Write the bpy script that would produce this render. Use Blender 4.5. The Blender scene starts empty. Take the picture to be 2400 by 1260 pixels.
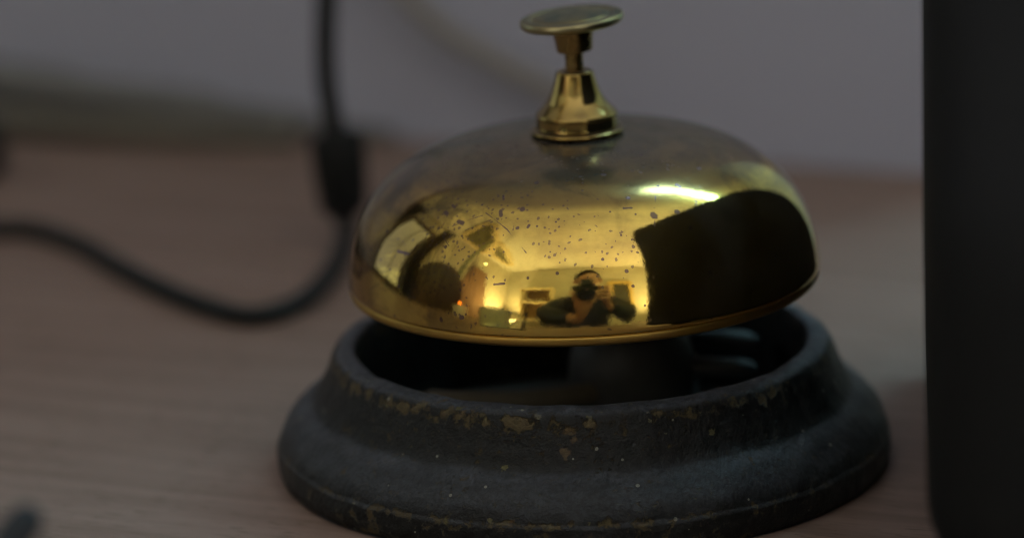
import bpy, bmesh, math, random
from mathutils import Vector, Matrix, noise
random.seed(7)
R = math.radians
MM = 0.001
scene = bpy.context.scene
COL = scene.collection

# ------------------------------------------------------------------ camera
CAM_P = Vector((0.0, -0.502065, 0.163390))
FW = Vector((-0.0175107, 0.9650378, -0.2615252))
RT = Vector((0.9993584, 0.0087190, -0.0347396))
UP = Vector((0.0312448, 0.2619657, 0.9645713))
cd = bpy.data.cameras.new('camera')
cam = bpy.data.objects.new('camera', cd)
COL.objects.link(cam)
M4 = Matrix((RT, UP, -FW)).transposed().to_4x4()
M4.translation = CAM_P
cam.matrix_world = M4
cd.sensor_width = 36.0
cd.lens = 133.1
cd.clip_start = 0.005
cd.clip_end = 50.0
cd.dof.use_dof = True
cd.dof.focus_distance = 0.489
cd.dof.aperture_fstop = 9.5
cd.dof.aperture_blades = 0
scene.camera = cam

# ------------------------------------------------------------------ world, exposure
w = bpy.data.worlds.new('World')
scene.world = w
w.use_nodes = True
w.node_tree.nodes['Background'].inputs[0].default_value = (0.55, 0.65, 0.8, 1)
w.node_tree.nodes['Background'].inputs[1].default_value = 0.02
scene.view_settings.view_transform = 'Standard'
scene.view_settings.look = 'None'
scene.view_settings.exposure = 0.0
scene.view_settings.gamma = 1.0
scene.cycles.max_bounces = 8
scene.cycles.caustics_reflective = False
scene.cycles.caustics_refractive = False
scene.cycles.sample_clamp_indirect = 4.0
scene.cycles.use_denoising = True
scene.cycles.filter_width = 1.1

COOL = (0.42, 0.84, 1.0)
WARM = (0.90, 0.93, 1.0)
WINDOW_E = 0.75     # radiance of the window in the left wall
LAMP_E = 30.0       # radiance of the ceiling luminaire's diffuser
FILL_UPLIGHTS = [((-1.32, -1.80, -0.10), 40.0), ((1.30, -1.75, -0.10), 60.0)]   # two unseen uplighters behind the photographer, added to brighten ceiling and room

def area(name, loc, direction, size, watts, color, sizey=None):
    l = bpy.data.lights.new(name, 'AREA')
    l.energy = watts
    l.color = color
    l.size = size
    if sizey:
        l.shape = 'RECTANGLE'
        l.size_y = sizey
    o = bpy.data.objects.new(name, l)
    o.location = loc
    o.rotation_euler = Vector(direction).to_track_quat('-Z', 'Y').to_euler()
    COL.objects.link(o)
    return o

for loc_, watt in FILL_UPLIGHTS:
    area('fill_uplight', loc_, (-loc_[0] * 0.30, 0.75, 1), 0.22, watt, WARM)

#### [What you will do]
From the first line above to the line containing "COL = scene.collection", repeat each line exactly. Pictures stay out.

#### [Output below]
Write the bpy script that would produce this render. Use Blender 4.5. The Blender scene starts empty. Take the picture to be 2400 by 1260 pixels.
import bpy, bmesh, math, random
from mathutils import Vector, Matrix, noise
random.seed(7)
R = math.radians
MM = 0.001
scene = bpy.context.scene
COL = scene.collection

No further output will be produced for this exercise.